Warren, 6-5 and 200 pounds, was selected in the 14th round of the 2017 draft. He features a mid-90s fastball, a slider and a changeup. He has racked up double-digit strikeouts-per-nine innings in each of his three pro seasons. He spent the last two seasons working late in the game, including closer, at Lakewood and Clearwater. In 116 2/3 innings the last two seasons, he allowed just 76 hits and 34 earned runs (2.62 ERA) while striking out 180 and walking 66.

The 2020 season will be a prove-it one for Warren. He projects to make the jump to Double A Reading and be an important part of that club’s bullpen. Double A is the level where they separate the men from the boys. Have success at the level and you can rise quickly to the majors.

“I’m not thinking too far in advance, where I’m going to be and things like that,” said Warren, showing a healthy perspective. “All I can control is working on what I need to work on to get better and becoming the best player I can be. My ideal blueprint for this season is to make strides and get better and help my team win games and get to the playoffs.”

First-timers in big-league camp are like sponges. They soak up the experience and try to learn from the players who’ve walked the miles they hope to one day walk. Warren has a healthy respect for Adam Morgan, another lefty reliever and SEC product from the University of Alabama, and is eager to speak with him.
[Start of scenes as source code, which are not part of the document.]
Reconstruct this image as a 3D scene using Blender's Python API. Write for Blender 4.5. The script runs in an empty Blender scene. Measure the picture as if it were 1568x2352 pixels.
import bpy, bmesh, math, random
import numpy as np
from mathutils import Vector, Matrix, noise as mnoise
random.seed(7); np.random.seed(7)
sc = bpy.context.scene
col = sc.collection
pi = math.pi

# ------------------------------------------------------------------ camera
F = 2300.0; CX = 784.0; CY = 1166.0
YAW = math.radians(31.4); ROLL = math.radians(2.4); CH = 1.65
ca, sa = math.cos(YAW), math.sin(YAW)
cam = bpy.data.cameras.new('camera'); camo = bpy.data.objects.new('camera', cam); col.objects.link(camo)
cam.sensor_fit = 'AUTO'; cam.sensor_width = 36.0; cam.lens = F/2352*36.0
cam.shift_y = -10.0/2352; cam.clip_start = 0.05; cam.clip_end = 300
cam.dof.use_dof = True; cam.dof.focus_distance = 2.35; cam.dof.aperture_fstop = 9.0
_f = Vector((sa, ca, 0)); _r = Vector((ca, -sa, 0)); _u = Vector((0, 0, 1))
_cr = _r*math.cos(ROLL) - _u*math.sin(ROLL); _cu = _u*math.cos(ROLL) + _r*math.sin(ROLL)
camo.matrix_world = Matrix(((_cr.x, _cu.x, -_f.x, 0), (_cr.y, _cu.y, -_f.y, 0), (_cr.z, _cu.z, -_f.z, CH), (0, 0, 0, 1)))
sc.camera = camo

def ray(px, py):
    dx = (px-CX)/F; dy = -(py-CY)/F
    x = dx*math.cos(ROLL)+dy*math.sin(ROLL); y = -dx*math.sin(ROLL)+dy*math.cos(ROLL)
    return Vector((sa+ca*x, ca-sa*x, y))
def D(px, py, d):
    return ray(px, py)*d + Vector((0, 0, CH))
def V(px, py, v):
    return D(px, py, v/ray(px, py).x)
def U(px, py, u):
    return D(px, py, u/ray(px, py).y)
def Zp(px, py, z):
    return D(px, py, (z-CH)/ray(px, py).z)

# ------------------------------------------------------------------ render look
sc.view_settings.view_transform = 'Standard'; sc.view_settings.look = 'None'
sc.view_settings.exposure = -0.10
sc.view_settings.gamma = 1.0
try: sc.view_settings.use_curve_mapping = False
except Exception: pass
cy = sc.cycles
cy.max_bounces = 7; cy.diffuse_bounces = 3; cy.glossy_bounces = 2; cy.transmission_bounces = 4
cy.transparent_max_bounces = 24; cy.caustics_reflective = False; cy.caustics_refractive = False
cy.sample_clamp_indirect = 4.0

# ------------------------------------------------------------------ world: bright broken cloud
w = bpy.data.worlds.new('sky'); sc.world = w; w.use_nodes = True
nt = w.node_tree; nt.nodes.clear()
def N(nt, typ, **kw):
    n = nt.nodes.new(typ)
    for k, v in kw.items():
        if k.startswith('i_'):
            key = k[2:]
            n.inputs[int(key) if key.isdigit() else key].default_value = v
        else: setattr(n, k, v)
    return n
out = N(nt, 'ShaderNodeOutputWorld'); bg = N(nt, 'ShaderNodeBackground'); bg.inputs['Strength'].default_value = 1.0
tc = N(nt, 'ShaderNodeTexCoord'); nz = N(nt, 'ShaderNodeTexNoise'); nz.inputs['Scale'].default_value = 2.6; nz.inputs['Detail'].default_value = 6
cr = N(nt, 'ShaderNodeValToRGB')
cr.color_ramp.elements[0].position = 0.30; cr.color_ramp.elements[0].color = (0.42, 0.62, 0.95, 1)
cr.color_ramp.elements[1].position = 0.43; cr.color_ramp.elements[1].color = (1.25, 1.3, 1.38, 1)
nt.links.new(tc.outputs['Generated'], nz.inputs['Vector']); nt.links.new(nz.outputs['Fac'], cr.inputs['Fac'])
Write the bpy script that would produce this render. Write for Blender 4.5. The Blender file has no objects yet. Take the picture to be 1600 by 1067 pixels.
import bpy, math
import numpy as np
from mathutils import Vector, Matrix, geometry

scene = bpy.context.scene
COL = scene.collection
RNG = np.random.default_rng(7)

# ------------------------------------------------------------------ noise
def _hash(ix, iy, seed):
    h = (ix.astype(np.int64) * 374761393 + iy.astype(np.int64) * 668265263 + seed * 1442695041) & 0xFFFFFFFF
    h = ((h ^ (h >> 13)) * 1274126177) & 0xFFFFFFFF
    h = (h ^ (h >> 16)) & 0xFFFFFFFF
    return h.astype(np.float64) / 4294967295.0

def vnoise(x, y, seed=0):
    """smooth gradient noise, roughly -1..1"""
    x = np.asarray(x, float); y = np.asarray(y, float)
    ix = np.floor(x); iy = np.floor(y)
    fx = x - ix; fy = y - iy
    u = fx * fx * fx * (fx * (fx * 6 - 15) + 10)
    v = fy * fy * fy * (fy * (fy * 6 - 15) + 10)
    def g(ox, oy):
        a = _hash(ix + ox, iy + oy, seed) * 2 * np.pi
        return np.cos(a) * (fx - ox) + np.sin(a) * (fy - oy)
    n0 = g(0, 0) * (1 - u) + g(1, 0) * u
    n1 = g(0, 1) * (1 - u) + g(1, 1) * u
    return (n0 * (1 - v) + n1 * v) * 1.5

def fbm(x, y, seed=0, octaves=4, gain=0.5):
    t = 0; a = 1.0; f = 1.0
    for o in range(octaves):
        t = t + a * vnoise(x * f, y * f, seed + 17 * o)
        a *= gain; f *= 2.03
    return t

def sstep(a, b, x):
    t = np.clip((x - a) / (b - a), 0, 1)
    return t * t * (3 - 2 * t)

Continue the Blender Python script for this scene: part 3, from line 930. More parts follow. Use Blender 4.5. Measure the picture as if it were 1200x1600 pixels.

“I want to learn from Adam Morgan,” Warren said. “He was up as a starter and had to go to the minors to learn, adapt and change, and he developed and got back. I think there’s a ton I could learn from someone like that.

“I’m just looking forward to learning from everybody. I think it’s going to be a great experience and I can’t wait to get down there and get going.”

With a clean car and a full tank of gas, of course.